Tuesday, 21 July 2009

Cambodia launches new backbone as part of regional fibre project


Tony Chan
July 21st, 2009

Telecom Cambodia has inaugurated a new national fibre backbone that connects from the country’s south western coast at Kampong Cham to the Laos border in the country’s north. The new link is the country’s second major fibre backbone and will be interconnected to an existing fibre backbone linking Bavet on the Cambodia-Vietnam border via the capital Phnom Penh to Poipet on the Cambodia-Thai border.

According to the Cambodia’s national newspaper, Phnom Penh Post, the new 650 kilometre link was launched last week and offers an initial capacity of 620 Mbps, according to the report in by the Phnom Penh Post.

“Telecom Cambodia hopes to continue developing other high-speed information links, including the Internet, using optical fibre ... and landlines on the existing network to efficiently provide Internet services,” Lao Sarouen, director general at Telecom Cambodia said at a launching ceremony last week.

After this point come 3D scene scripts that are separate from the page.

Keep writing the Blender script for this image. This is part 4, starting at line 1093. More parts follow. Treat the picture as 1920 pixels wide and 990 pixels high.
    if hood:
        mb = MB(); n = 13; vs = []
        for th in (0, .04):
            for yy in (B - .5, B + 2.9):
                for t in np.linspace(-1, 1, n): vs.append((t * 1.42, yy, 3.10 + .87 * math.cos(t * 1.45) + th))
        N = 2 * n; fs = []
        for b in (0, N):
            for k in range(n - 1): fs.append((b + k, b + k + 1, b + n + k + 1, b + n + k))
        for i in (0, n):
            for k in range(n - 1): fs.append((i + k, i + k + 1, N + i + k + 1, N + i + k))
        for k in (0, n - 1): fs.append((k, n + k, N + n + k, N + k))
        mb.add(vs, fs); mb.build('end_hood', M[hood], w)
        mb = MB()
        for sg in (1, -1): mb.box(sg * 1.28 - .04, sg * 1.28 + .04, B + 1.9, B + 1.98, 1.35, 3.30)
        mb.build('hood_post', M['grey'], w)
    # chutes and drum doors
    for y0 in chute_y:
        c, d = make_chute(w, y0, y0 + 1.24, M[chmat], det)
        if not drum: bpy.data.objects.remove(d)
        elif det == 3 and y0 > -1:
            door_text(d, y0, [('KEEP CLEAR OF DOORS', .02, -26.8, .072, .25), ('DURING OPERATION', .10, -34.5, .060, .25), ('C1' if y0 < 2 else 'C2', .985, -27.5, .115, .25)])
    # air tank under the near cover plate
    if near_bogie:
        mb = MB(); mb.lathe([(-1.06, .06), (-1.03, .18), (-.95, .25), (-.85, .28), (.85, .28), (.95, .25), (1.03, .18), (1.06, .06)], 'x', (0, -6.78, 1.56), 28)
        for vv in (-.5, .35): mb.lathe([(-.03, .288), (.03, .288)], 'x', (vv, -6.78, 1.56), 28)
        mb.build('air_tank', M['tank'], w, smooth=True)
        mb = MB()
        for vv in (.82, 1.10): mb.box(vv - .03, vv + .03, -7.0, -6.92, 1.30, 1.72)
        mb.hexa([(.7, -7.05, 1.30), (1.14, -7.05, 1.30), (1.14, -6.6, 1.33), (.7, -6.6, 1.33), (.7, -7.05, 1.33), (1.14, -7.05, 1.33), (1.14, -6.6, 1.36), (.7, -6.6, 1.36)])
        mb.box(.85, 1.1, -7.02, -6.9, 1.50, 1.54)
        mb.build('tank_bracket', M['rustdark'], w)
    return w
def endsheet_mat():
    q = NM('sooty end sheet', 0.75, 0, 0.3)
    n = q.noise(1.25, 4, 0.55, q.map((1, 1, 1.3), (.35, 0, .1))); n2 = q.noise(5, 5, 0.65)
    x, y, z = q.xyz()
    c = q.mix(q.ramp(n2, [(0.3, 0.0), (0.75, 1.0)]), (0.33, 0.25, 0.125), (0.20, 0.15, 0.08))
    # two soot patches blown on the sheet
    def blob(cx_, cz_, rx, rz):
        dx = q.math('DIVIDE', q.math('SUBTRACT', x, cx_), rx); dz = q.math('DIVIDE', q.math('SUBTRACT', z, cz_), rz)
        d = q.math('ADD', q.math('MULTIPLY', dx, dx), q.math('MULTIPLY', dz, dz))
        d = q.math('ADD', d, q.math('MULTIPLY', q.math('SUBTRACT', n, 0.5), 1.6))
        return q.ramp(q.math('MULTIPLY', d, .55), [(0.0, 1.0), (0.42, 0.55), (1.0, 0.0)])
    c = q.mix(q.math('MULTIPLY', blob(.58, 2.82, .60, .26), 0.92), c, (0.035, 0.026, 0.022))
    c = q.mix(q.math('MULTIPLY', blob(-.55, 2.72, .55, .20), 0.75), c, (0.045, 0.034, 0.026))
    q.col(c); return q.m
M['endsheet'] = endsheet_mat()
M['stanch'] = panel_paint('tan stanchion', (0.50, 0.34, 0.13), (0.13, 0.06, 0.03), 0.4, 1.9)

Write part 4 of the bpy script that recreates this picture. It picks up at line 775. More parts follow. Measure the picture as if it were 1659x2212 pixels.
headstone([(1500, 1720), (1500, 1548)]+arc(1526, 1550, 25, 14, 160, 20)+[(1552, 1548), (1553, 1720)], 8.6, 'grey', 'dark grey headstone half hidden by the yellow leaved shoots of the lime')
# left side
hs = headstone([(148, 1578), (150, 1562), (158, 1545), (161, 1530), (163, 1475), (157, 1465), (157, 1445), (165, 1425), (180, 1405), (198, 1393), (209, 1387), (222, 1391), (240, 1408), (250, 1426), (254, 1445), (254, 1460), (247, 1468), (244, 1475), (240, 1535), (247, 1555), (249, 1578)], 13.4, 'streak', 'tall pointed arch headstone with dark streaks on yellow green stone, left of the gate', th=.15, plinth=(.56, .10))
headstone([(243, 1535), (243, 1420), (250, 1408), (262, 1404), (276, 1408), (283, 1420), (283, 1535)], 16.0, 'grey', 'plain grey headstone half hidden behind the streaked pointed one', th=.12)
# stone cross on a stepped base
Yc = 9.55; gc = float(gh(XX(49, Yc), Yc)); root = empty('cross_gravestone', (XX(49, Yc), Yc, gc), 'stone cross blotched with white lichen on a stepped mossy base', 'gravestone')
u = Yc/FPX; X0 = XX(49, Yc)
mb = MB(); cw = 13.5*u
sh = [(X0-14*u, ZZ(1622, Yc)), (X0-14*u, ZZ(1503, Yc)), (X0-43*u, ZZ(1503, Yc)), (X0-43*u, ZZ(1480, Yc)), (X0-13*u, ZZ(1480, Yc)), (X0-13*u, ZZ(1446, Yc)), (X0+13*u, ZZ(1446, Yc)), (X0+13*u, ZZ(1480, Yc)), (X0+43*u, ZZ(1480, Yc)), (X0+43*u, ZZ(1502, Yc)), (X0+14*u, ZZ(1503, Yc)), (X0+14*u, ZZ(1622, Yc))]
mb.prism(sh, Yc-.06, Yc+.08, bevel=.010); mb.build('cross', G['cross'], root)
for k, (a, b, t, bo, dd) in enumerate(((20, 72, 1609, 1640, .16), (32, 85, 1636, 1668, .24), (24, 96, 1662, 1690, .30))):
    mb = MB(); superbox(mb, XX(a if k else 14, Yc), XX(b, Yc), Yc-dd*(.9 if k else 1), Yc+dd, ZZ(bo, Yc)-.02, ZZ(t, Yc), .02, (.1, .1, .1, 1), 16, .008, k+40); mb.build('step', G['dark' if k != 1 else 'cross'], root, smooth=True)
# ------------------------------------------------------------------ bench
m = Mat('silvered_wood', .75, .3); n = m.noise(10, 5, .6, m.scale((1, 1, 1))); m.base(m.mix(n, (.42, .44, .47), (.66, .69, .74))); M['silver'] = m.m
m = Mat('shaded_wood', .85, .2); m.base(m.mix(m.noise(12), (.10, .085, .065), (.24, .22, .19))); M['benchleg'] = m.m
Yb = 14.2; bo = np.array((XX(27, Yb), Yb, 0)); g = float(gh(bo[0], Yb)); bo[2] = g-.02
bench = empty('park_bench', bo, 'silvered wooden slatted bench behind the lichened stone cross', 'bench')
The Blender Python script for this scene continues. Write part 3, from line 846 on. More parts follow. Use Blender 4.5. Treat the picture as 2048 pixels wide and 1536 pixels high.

Sarouen added that the new infrastructure now provides high speed network coverage to two thirds of the country. Huawei Technologies was cited as the supplier for the network.

According to Sarouen, the new link also marks the completion of the country’s role in a major regional project called the GMS ISN (Greater Mekong subregion Information Superhighway Network) – a multi-year Asia Development Bank project first launched in 2005 to build a fibre optical regional network connecting Cambodia, China, Laos, Myanmar, Vietnam and Thailand.

GMS MOU: The original GMS cable project MoU was signed in July 2005 between The Ministry of Post and Telecommunications of the Kingdom of Cambodia, China Telecom, Enterprise of Telecommunications Laos, Myanmar Posts and Telecommunications, CAT Telecom, and Viet Nam Posts and Telecommunications Corporations, according to a copy of the MoU document on the Asian Development Bank website.

According to Cambodia’s Minister of Economy and Finance Keat Chhon the GMS project was initiated by China in its July 2005 Kunming Declaration and has a projected cost of US$66 million, the Post reported. Keat Chhon added that the GMS ISN project had outlined three phases, the first of which is to construct national fibre backbones in the six GMS countries. That phases is now complete, he told the paper.

Subsequent phases will link up the national backbones into a regional ring between the countries.

“The GMS project will help strengthen cooperation between people and the GMS countries and will boost Cambodia's economy and the regional economy,” Keat Chhon said. “It will also help Cambodia improve its ICT standard in the near future.”

COMPETING GMS CABLE? Meanwhile, a Thai company, Connectsia Limited has reportedly entered into a joint venture with Electricite du Laos to build a new fibre system connecting Laos, China, Thailand, Malaysia and Singapore.

According to a report by the Lao news agency (KPL), the two companies have signed a MoU in which the Thai company will laid a cable from China to Luang Prabang province and Vientiane Capital in Laos, with further links to Thailand, Malaysia and Singapore. The MoU allows Connectsia to use the electricity poles of Electricite du Laos for rolling out its network.